Coming back to my body, I notice my feet
I notice my breath, I feel my heart beat
I am back with the music as I knew that I should
Then glancing around, think, “I bet I look good”
I enjoy for a second as I wave and I glide
That I’m being watched, I feel good, I feel pride
Then the music shifts, and I make a mistake
My foot slips and I stumble. “Oh for fucks sake!”
I glance at the others, my cheeks turning red
Then notice the judgement is a thought in my head
“I’m so lost in thoughts” I exclaim in my brain
“I can’t help but think, again and again
“I want to be here with my feelings, with fact”
“But feel pulled to my thoughts, to the very abstract”
“Oh fuck! That’s still thoughts, it’s just that they’re meta
and thoughts about thoughts are really no better”

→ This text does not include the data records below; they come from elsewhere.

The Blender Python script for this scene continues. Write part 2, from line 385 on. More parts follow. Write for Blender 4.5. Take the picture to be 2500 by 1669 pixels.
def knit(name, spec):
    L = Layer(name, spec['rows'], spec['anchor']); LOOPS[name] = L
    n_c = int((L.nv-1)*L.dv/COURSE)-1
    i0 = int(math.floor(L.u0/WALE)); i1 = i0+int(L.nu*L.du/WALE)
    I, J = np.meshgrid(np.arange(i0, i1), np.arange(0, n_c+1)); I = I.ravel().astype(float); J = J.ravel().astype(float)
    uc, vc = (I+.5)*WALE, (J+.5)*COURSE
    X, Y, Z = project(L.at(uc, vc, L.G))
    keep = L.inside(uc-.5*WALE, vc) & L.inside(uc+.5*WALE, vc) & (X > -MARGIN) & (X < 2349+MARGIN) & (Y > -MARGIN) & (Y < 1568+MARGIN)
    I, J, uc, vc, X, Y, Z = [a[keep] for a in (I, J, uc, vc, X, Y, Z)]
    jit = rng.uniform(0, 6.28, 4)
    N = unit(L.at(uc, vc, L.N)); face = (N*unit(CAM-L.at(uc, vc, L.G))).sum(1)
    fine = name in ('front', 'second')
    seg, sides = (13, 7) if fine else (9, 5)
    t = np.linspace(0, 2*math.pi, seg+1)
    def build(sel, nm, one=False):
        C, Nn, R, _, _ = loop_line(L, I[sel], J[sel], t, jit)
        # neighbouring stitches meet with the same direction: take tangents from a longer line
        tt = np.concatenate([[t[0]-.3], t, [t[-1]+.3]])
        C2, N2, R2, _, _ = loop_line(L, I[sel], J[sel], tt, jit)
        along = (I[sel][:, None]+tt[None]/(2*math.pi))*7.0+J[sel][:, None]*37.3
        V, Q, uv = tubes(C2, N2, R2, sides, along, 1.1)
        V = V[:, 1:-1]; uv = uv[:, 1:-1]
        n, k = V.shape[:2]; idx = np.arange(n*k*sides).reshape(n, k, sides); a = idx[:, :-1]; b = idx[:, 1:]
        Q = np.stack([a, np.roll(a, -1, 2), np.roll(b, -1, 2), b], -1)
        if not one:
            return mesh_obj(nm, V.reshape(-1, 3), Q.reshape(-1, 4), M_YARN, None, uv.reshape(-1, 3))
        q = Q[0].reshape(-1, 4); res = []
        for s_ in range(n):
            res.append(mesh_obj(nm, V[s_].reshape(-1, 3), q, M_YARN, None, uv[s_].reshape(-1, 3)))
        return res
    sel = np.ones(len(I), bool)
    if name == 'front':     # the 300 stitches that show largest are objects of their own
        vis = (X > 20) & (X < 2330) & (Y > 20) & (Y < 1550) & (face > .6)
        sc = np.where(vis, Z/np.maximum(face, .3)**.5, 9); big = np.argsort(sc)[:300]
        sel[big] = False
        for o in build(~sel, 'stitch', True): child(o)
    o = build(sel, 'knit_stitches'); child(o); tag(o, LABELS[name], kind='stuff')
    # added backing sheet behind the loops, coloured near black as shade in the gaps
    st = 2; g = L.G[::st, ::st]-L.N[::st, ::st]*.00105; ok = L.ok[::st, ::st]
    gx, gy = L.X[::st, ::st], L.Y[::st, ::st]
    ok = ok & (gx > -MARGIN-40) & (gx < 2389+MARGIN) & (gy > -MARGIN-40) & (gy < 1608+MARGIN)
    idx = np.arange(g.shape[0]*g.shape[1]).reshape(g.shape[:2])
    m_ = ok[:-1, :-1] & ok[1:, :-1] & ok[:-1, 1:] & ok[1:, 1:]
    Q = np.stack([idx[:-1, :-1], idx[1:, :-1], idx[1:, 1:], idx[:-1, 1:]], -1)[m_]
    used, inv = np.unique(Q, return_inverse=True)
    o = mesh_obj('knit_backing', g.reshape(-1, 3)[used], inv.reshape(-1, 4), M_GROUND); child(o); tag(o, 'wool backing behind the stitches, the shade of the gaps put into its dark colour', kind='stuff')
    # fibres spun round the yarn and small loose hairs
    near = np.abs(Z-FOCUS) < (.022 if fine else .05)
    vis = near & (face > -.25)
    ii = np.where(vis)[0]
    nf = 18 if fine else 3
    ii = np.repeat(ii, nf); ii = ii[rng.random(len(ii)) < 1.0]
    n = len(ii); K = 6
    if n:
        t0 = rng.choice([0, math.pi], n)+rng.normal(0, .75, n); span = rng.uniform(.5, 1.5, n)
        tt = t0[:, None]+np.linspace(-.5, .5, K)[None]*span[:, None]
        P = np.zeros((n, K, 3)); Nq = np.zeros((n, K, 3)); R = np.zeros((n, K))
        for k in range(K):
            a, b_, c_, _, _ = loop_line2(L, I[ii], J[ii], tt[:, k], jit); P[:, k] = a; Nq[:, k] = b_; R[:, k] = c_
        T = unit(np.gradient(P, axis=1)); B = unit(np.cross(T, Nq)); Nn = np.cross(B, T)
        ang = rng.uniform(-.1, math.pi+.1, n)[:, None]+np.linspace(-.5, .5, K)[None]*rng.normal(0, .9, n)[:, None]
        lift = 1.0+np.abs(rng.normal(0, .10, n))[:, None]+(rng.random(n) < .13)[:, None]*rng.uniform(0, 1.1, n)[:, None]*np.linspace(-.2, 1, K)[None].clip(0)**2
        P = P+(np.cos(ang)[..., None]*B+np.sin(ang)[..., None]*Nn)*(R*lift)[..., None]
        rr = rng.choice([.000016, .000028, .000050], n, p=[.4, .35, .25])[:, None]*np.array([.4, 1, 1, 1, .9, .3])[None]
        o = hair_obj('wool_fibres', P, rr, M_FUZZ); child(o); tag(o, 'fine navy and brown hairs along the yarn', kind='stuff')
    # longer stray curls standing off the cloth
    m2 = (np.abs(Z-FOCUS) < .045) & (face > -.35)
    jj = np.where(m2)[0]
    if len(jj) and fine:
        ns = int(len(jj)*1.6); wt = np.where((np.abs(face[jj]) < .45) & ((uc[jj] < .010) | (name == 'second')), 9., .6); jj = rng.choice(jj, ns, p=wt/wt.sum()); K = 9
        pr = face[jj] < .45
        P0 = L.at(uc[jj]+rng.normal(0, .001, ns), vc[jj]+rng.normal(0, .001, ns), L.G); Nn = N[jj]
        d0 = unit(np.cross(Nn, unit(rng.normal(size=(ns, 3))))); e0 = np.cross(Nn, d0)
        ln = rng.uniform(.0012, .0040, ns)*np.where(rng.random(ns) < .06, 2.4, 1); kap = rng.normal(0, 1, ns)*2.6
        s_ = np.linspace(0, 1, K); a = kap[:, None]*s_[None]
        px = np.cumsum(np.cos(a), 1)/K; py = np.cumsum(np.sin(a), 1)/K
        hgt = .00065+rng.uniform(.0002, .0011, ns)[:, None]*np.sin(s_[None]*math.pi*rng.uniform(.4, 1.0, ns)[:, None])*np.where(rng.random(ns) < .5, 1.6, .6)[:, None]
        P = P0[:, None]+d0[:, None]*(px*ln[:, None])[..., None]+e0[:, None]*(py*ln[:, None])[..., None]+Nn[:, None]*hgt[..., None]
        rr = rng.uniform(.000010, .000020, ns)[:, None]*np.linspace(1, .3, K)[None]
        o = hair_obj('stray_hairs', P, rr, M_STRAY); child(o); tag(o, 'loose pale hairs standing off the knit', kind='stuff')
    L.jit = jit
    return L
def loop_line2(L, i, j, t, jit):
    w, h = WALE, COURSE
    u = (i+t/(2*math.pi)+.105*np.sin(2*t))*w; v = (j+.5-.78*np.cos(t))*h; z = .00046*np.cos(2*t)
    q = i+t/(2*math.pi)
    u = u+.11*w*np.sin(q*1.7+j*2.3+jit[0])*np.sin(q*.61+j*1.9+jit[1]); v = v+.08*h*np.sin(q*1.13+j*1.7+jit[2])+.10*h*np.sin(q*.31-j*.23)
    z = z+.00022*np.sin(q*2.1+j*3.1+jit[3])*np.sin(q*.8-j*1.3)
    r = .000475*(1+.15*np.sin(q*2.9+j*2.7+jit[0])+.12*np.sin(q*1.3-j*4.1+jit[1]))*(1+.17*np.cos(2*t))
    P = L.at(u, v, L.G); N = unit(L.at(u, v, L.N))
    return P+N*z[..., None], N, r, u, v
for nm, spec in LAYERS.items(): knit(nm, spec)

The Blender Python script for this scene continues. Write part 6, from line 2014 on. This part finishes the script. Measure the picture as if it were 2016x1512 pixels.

Letting go, I come back to the movement and noise
Once again caring not if I’m dancing with poise
But again and again I get lost in ideas
In plans, where to dance, who to dance with, in fears
So again I release, through the present I flow
And let go of concepts, where I’ve been or will go
Through both thoughts and feelings my dance is now spinning
Some moments there’s no fight, in others I’m winning
I realise then, that this is what I must learn
To waltz through my thoughts, let them be in their turn
So I glide through the space as I dance through my mind
In past, present, future, being with what I find
I jive with sensation, goals, urges, distraction
For the dance I must learn, is the dance of abstraction
I like your story - very Jungian! And I especially love your poem - I can really identify with that experience - even though I have only tried ecstatic dance once. But it applies with any meditation I think. And I agree with your comments about thoughts - it's a useful way of looking at them.
And I can hardly bear the image of you crying in the toilets! but I'm so glad you have the friends and internal resources to work through those difficult moments. You are amazing!